Here is the complete implementation with unit testing.


package main
import (
"fmt"
"testing"
)
func getWhiteLightLength(n int, m int, lights [][]int) int {
// Initialize a variable to count the number of positions where all three bits are set
numWhite := 0
// Initialize an array to count the number of times each position is illuminated
counts := make([]int, n+1)
// Loop through the lights and increment the counts for each illuminated position
for _, light := range lights {
color, left, right := light[0], light[1], light[2]
counts[left-1] |= 1 << uint(color-1)
if right < n {
counts[right] -= 1 << uint(color-1)
}
}
sum := 0
fmt.Println(counts)
for i := range counts {
sum |= counts[i]
fmt.Println(sum)
if sum >= 7 {
numWhite++
}
}
return numWhite
}
func TestLight(t *testing.T) {
tests := []struct {
m int
n int
lights [][]int
want int
}{
{m: 4, n: 5, lights: [][]int{{1, 1, 5}, {1, 2, 4}, {2, 2, 4}, {3, 2, 4}}, want: 3},
{m: 3, n: 5, lights: [][]int{{1, 1, 3}, {2, 2, 4}, {3, 3, 5}}, want: 1},
{m: 3, n: 5, lights: [][]int{{1, 1, 5}, {2, 2, 4}, {3, 2, 5}}, want: 3},
{m: 3, n: 5, lights: [][]int{{1, 1, 4}, {2, 1, 4}, {3, 1, 4}, {3, 1, 5}}, want: 4},
}
for _, tt := range tests {
if got := getWhiteLightLength(tt.n, tt.m, tt.lights); got != tt.want {
t.Errorf("getWhiteLightLengthOptimized(%v, %v, %v) = %v, want %v", tt.n, tt.m, tt.lights, got, tt.want)
}
}
}

As always you can try yourself at https://go.dev/play/p/esryseOR0Qp (opens in a new tab).

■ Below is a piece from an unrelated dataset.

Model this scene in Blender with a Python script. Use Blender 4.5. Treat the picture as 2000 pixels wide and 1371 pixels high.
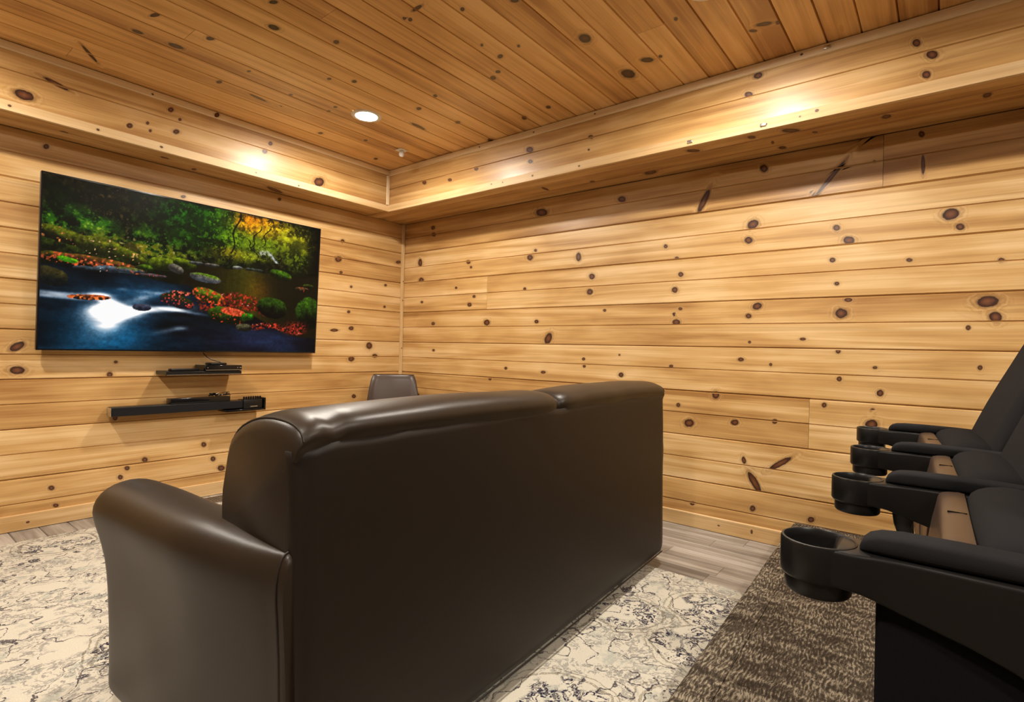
import bpy, bmesh, math, random
import numpy as np
from mathutils import Vector, Matrix, Euler
for o in list(bpy.data.objects): bpy.data.objects.remove(o)
scene = bpy.context.scene
C = scene.collection
PI = math.pi

# ---------------- camera ----------------
cd = bpy.data.cameras.new('camera'); cam = bpy.data.objects.new('camera', cd); C.objects.link(cam)
cd.sensor_fit = 'HORIZONTAL'; cd.sensor_width = 36.0; cd.lens = 1061.13/2000*36.0
cd.clip_start = 0.05
r_ = Vector((0.62404683, -0.78101145, 0.024221)); u_ = Vector((-0.01311077, 0.02052733, 0.99970332)); f_ = Vector((0.78127694, 0.62417925, -0.00257036))
Mc = Matrix(((r_.x, u_.x, -f_.x, -3.2204), (r_.y, u_.y, -f_.y, -3.8549), (r_.z, u_.z, -f_.z, 1.0315), (0, 0, 0, 1)))
cam.matrix_world = Mc
scene.camera = cam

# ---------------- world, exposure ----------------
w = bpy.data.worlds.new('world'); scene.world = w; w.use_nodes = True
w.node_tree.nodes['Background'].inputs[0].default_value = (1, .9, .78, 1)
w.node_tree.nodes['Background'].inputs[1].default_value = 0.0
vs = scene.view_settings
vs.view_transform = 'Standard'; vs.look = 'None'; vs.gamma = 1.0; vs.use_curve_mapping = False
vs.exposure = 0.0
LAMP_STRENGTH = 880.0
LAMP_COLOR = (1.0, .92, .805)
LAMPS = [(-1.165, -1.01), (-1.12, -3.10), (-3.2, -1.01), (-3.2, -3.10), (-1.15, -5.1), (-3.2, -5.1)]
ZC = 2.462

# ---------------- node helpers ----------------
class NT:
    def __init__(s, name):
        s.m = bpy.data.materials.new(name); s.m.use_nodes = True
        s.t = s.m.node_tree; s.b = s.t.nodes['Principled BSDF']; s.o = s.t.nodes['Material Output']
    def n(s, ty, **kw):
        nd = s.t.nodes.new(ty)
        for k, v in kw.items():
            if isinstance(k, str) and hasattr(nd, k): setattr(nd, k, v)
        return nd
    def l(s, a, b): s.t.links.new(a, b)
    def val(s, x, inp):
        if hasattr(x, 'links') or hasattr(x, 'is_linked'): s.l(x, inp)
        else: inp.default_value = x
    def math(s, op, a, b=0.0, c=0.0, clamp=False):
        nd = s.t.nodes.new('ShaderNodeMath'); nd.operation = op; nd.use_clamp = clamp
        for i, x in enumerate((a, b, c)): s.val(x, nd.inputs[i])
        return nd.outputs[0]
    def noise(s, vec, scale=1.0, detail=3.0, rough=.5, dist=0.0):
        nd = s.t.nodes.new('ShaderNodeTexNoise'); s.l(vec, nd.inputs['Vector'])
        nd.inputs['Scale'].default_value = scale; nd.inputs['Detail'].default_value = detail
        nd.inputs['Roughness'].default_value = rough; nd.inputs['Distortion'].default_value = dist
        return nd.outputs[0]
    def mapping(s, vec, scale=(1, 1, 1), loc=(0, 0, 0), rot=(0, 0, 0)):
        nd = s.t.nodes.new('ShaderNodeMapping'); s.l(vec, nd.inputs[0])
        nd.inputs['Scale'].default_value = scale; nd.inputs['Location'].default_value = loc; nd.inputs['Rotation'].default_value = rot
        return nd.outputs[0]
    def ramp(s, fac, stops, interp='LINEAR'):
        nd = s.t.nodes.new('ShaderNodeValToRGB'); s.l(fac, nd.inputs[0]); cr = nd.color_ramp; cr.interpolation = interp
        while len(cr.elements) < len(stops): cr.elements.new(.5)
        for e, (p, c) in zip(cr.elements, stops):
            e.position = p; e.color = c if len(c) == 4 else (*c, 1)
        return nd
    def mix(s, fac, a, b, mode='MIX'):
        nd = s.t.nodes.new('ShaderNodeMix'); nd.data_type = 'RGBA'; nd.blend_type = mode
        s.val(fac, nd.inputs[0])
        for x, i in ((a, 6), (b, 7)):
            if isinstance(x, tuple): nd.inputs[i].default_value = x if len(x) == 4 else (*x, 1)
            else: s.l(x, nd.inputs[i])
        return nd.outputs[2]
    def bump(s, h, strength=.3, dist=.001):
        nd = s.t.nodes.new('ShaderNodeBump'); s.l(h, nd.inputs['Height']); nd.inputs['Strength'].default_value = strength; nd.inputs['Distance'].default_value = dist
        s.l(nd.outputs[0], s.b.inputs['Normal'])
    def set(s, **kw):
        for k, v in kw.items():
            s.val(v if not (isinstance(v, tuple) and len(v) == 3) else (*v, 1), s.b.inputs[k.replace('_', ' ')])
        return s

def wood_mat(name, pale, mid, dark, rough=.3, coat=.25, kd=1.0):
    t = NT(name)
    uv = t.n('ShaderNodeUVMap'); uv.uv_map = 'UVMap'; uv = uv.outputs[0]
    at = t.n('ShaderNodeAttribute'); at.attribute_name = 'kr'
    tn = t.n('ShaderNodeAttribute'); tn.attribute_name = 'tone'
    fine = t.noise(t.mapping(uv, (1.8, 120, 1)), 1, 4, .6, .3)
    band = t.noise(t.mapping(uv, (.55, 11, 1)), 1, 3, .55, 1.2)
    blot = t.noise(t.mapping(uv, (2.2, 6, 1), (7, 3, 0)), 1, 2, .5, .4)
    a = t.math('MULTIPLY', band, .58)
    a = t.math('MULTIPLY_ADD', fine, .18, a)
    a = t.math('MULTIPLY_ADD', blot, .28, a)
    a = t.math('MULTIPLY_ADD', tn.outputs['Fac'], .06, a)
    col = t.ramp(a, [(.38, pale), (.51, mid), (.67, dark)]).outputs[0]
    # thin darker latewood streaks
    st = t.noise(t.mapping(uv, (.35, 34, 1), (2, 9, 0)), 1, 5, .6, .9)
    stf = t.ramp(st, [(.56, (0, 0, 0)), (.74, (1, 1, 1))]).outputs[0]
    col = t.mix(t.math('MULTIPLY', stf, .42), col, tuple(c*.62 for c in dark))
    # knots
    wob = t.noise(t.mapping(uv, (60, 60, 1)), 1, 3, .6)
    k = t.math('MULTIPLY_ADD', wob, .55, t.math('ADD', at.outputs['Fac'], -.27))
    k3 = t.math('DIVIDE', k, 4.0, clamp=True)
    kc = t.ramp(k3, [(0, (.20*kd, .080*kd, .030*kd)), (.12, (.13*kd, .045*kd, .017*kd)), (.20, (.055*kd, .017*kd, .008*kd)), (.26, (.030*kd, .010*kd, .005*kd)), (.32, tuple(c*.6 for c in dark)), (.5, tuple(c*.85 for c in mid)), (.7, mid)])
    ka = t.ramp(k3, [(0, (1, 1, 1)), (.25, (1, 1, 1)), (.285, (.55, .55, .55)), (.36, (.22, .22, .22)), (.75, (0, 0, 0))])
    wob2 = t.noise(t.mapping(uv, (22, 22, 1), (5, 1, 0)), 1, 3, .6)
    rings = t.math('SINE', t.math('MULTIPLY', t.math('MULTIPLY_ADD', wob2, 2.6, at.outputs['Fac']), 7.5))
    wg = t.n('ShaderNodeAttribute'); wg.attribute_name = 'wing'
    wf = t.math('MULTIPLY', wg.outputs['Fac'], t.math('MULTIPLY_ADD', wob2, 1.5, -.15, clamp=True))
    col = t.mix(t.math('MULTIPLY', wf, 1.0, clamp=True), col, tuple(c*.8 for c in dark))
    fade = t.math('MULTIPLY', t.math('SUBTRACT', 2.7, at.outputs['Fac'], clamp=True), t.math('GREATER_THAN', at.outputs['Fac'], 1.0))
    rf = t.math('MULTIPLY', t.math('MULTIPLY', t.math('SUBTRACT', rings, .1, clamp=True), fade), .38)
    col = t.mix(rf, col, tuple(c*.75 for c in dark))
    halo = t.math('MULTIPLY', t.math('SUBTRACT', -.1, rings, clamp=True), t.math('MULTIPLY', fade, .25))
    col = t.mix(halo, col, tuple(min(1, c*1.12) for c in pale))
    col = t.mix(ka.outputs[0], col, kc.outputs[0])
    t.l(col, t.b.inputs['Base Color'])
    rr = t.math('MULTIPLY_ADD', blot, .18, rough-.09)
    t.l(rr, t.b.inputs['Roughness'])
    t.b.inputs['Coat Weight'].default_value = coat; t.b.inputs['Coat Roughness'].default_value = .30
    t.b.inputs['Specular IOR Level'].default_value = .35
    h = t.math('MULTIPLY_ADD', band, .8, fine)
    t.bump(h, .35, .0012)
    return t.m

M = {}
M['pine'] = wood_mat('wall_pine', (.78, .54, .27), (.61, .365, .135), (.37, .18, .052), .40, .30)
M['ceiling_pine'] = wood_mat('ceiling_pine', (.85, .545, .235), (.71, .41, .145), (.42, .20, .06), .32, .3, .45)
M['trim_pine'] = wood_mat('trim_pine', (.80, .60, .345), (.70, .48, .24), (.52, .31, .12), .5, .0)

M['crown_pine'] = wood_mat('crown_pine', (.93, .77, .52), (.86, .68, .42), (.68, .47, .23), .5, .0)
def plain(name, col, rough=.5, metal=0.0, spec=.5, coat=0.0, noise=0.0, nscale=200, bump=0.0, bscale=300):
    t = NT(name)
    tc = t.n('ShaderNodeTexCoord').outputs['Object']
    if noise:
        nz = t.noise(tc, nscale, 4, .6)
        c = t.mix(nz, tuple(x*(1-noise) for x in col), tuple(min(1, x*(1+noise)) for x in col)); t.l(c, t.b.inputs['Base Color'])
    else:
        t.b.inputs['Base Color'].default_value = (*col, 1)
    t.b.inputs['Roughness'].default_value = rough; t.b.inputs['Metallic'].default_value = metal
    t.b.inputs['Specular IOR Level'].default_value = spec; t.b.inputs['Coat Weight'].default_value = coat
    if bump: t.bump(t.noise(tc, bscale, 3, .6), bump, .001)
    return t.m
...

The time complexity of the optimized function is O(n)O(n), where n is the length of the counts array.

The function loops through the lights array once and performs constant time operations for each light. The counts array is initialized with a constant amount of memory, and its length is only increased by 1. Thus, the loop through the counts array also takes constant time per iteration.

Therefore, the overall time complexity of the function is O(n), where n is the length of the counts array.